I think I'm the one they make trashy television for. I'm the target audience they produce show after show for, with various distorted versions of reality featuring the Indian youth (most often, the spoiled  idiot youth from the cowbelt). I'm the girl who'll end up watching season after season and be incredibly bored, only to hope for a more entertaining episode the next day. I'm  the president of that demographic.

It's not like I follow these shows. I just happen to follow them, if you know what I mean. Among my favourite activities in the world is laughing at people, mostly when under the influence. Now, given that I live in a godforsaken little spot in the world with all of 400 people, there are only so many times you can laugh at the same people. The easiest way out, then, is to laugh at the many millions who wish to grace the world of glamour, glitz and stardom and have identified Indian reality television as the messiah that will lead them towards the ultimate goal. Now, take note that I'm not referring to the Indian Idol sorts, because, come on, that's hardly reality. Reality television is dirty, bitchy, nasty and of course, tasteless.  It also occupies prime time slots in premium Indian channels today. Exactly the sort of reality that makes my own mundane reality seem like a class on environmental law.
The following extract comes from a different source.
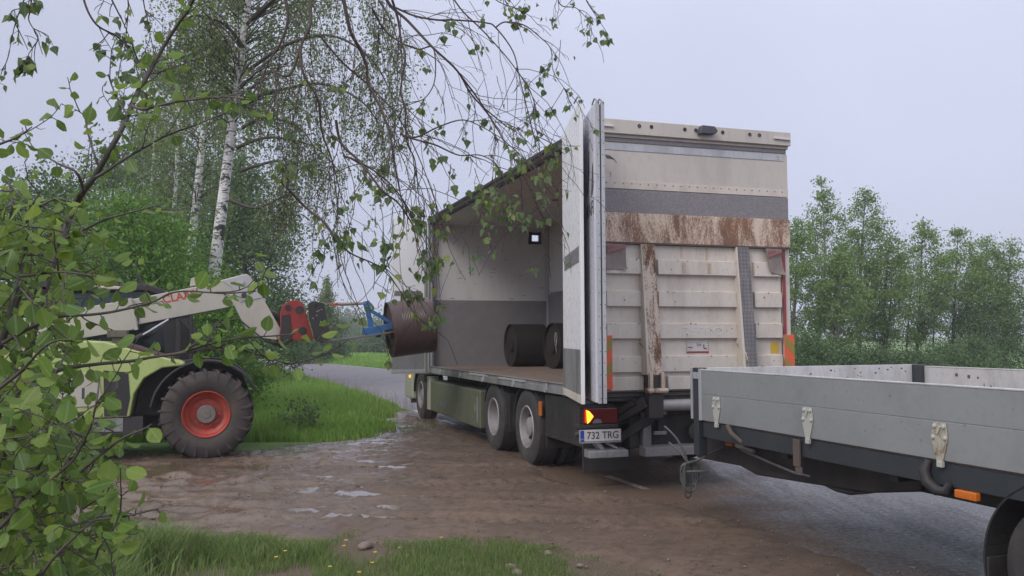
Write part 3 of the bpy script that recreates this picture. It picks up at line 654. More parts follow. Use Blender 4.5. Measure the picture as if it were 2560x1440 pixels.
# rear roof beam, buffers, camera, header panel
m = MB().box(-.0, WD+.01, -.10, .06, ZT-.11, ZT+.05).box(.0, WD, -.06, .05, ZT-.145, ZT-.11); rb = tb('rear_roof_beam', m, MAT['header'])
tb('beam_shadow_lip', MB().box(.0, WD-.02, -.045, .045, ZT-.195, ZT-.145), MAT['greyband'], rb)
for u_ in (.58, .73, 1.15, 1.29, 1.64, 2.0, 2.13):
    tb('beam_hole', MB().lathe([(0, .02), (-.006, .022), (-.006, .012), (.004, .012)], (u_, -.10, ZT-.01), 'y', 16), MAT['black'], rb, 0)
tb('reversing_camera', MB().prism([(1.30, ZT-.06), (1.33, ZT+.035), (1.49, ZT+.03), (1.53, ZT-.02), (1.50, ZT-.055)], -.19, -.10, 'xz'), MAT['graphic'], rb, .006)
for a_, b_ in ((.02, .26), (2.32, 2.545)): tb('marker_bracket', MB().bar((a_, -.115, ZT-.03), (b_, -.115, ZT-.035), .02, .026), MAT['liner'], rb, .004)
hp = tb('header_panel', MB().box(.04, WD-.02, -.035, .05, 3.335, ZT-.19), MAT['header'])
tb('header_trim', MB().box(.04, WD-.06, -.042, -.035, 3.765, 3.845), MAT['alu'], hp, .002)
tb('header_bottom_trim', MB().box(.04, WD-.02, -.044, -.035, 3.335, 3.42), MAT['cream'], hp, .002)
mb = MB()
for k in range(23): mb.lathe([(0, .007), (-.004, .005)], (.2+k*.103, -.044, 3.395), 'y', 10)
for a_, b_ in ((2.41, 3.78), (2.43, 3.78), (2.41, 3.81), (2.43, 3.81)): mb.lathe([(0, .005), (-.003, .004)], (a_, -.042, b_), 'y', 8)
tb('rivet_row', mb, MAT['black'], hp, 0)
mb = MB(); arc = [(.12+.0, 3.70), (.19, 3.705), (.24, 3.70), (.30, 3.66), (.33, 3.625)]
for i in range(len(arc)-1): mb.bar((arc[i][0], -.037, arc[i][1]), (arc[i+1][0], -.037, arc[i+1][1]), .003, .008, (0, 1, 0))
mb.prism([(.195, 3.698), (.25, 3.69), (.30, 3.655), (.25, 3.665), (.21, 3.665)], -.039, -.035, 'xz')
cc = [(.14+.022*math.cos(t), 3.585+.022*math.sin(t)) for t in np.linspace(2.6, -2.2, 9)]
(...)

Take Splitsvilla, for instance. I realised, only yesterday, that Splitsvilla has reached its THIRD season. Sigh. Can you believe that? Now they have a new format. They even have a new ugly host and ugly Nikhil Chinappa is still around. He's actually not all that ugly, in all fairness, but he is still reasonably ugly. Of course, the show that takes the cake with no competition whatsoever on the ugly scale is that extremely hilarious show called Dare to Date. The show format basically revolves around setting two people (both, necessarily ugly)  who wouldn't be found next to each other, even in death, on a blind date. Recent episodes included a girl who had her hair coloured blonde and liked to pretend to be an American with a punjabi accent. The host of the show had decided that it would be hilarious to set her up on a date with an ABCD who had come to India to marry the bhartatiya naari his sub-conscious desperately yearned for. I was watching the show when my mother came in, and the singular valid enquiry she had to make was, "Don't these stupid kids have parents at home?".

The overwhelmingly mind numbing stupidity of these shows is hardly moot. The question which interests me, however, is why they continue to be aired on television. And a question I need to especially consider, since I find myself watching them, however irregularly, despite my own admission of their stupidity. I can safely assume that television producers would never sponsor a show they didn't think had some chance of success, and proving them right, these shows crop up again, and yet again, with several reruns between seasons.

Perhaps, I think, I watch these shows to feel good about myself. When I watch young boys and girls my age making fools of themselves on national T.V., I must feel reassured about my own notions of sense and sensibilities.When I see girls scantily dressed having cat fights over pimple faced boys parading as models,I  probably feel safe and secure in my own healthily plump figure. Maybe, when Indian audiences see their so-called values, traditions, and culture being chewed and spat out at the hands of producers and actors dizzied by the thought of fame, fortune and camera-time, they feel safe about their middle class pursuits sitting in their two bedroom apartments with attached loos. It is a terrible world we must live in, then, if we need reality television to overcome our mundane insecurities.
 

Man cannot live by bread alone. He must have some reality TV.